» Given material:
-- -- --

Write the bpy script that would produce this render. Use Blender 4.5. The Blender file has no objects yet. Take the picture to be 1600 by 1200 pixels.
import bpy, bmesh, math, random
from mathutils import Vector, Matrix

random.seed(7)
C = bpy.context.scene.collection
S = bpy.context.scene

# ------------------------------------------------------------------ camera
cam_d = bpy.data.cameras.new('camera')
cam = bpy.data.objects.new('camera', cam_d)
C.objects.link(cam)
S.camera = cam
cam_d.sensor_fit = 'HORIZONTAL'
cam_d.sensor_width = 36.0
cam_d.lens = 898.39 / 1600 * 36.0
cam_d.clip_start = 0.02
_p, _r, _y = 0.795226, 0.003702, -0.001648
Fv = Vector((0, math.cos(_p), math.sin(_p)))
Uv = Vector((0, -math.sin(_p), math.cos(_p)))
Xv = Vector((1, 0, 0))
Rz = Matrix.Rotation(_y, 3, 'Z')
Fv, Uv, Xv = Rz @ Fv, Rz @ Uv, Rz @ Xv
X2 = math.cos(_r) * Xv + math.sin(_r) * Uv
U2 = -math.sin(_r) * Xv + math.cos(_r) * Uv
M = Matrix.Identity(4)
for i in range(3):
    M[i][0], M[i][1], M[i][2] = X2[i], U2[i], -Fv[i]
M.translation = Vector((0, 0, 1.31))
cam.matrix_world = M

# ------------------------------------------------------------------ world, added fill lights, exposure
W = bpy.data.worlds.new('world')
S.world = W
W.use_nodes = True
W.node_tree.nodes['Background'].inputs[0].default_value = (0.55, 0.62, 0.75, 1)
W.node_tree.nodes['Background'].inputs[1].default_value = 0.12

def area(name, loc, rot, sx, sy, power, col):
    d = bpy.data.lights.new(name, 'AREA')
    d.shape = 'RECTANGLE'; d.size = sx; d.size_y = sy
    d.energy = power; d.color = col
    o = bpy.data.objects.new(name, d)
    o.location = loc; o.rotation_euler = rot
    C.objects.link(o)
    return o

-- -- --

» What the exercise asks: Repeat, word for word, the lines from the opening of the material through the line containing "S = bpy.context.scene".

» Completed task:
Write the bpy script that would produce this render. Use Blender 4.5. The Blender file has no objects yet. Take the picture to be 1600 by 1200 pixels.
import bpy, bmesh, math, random
from mathutils import Vector, Matrix

random.seed(7)
C = bpy.context.scene.collection
S = bpy.context.scene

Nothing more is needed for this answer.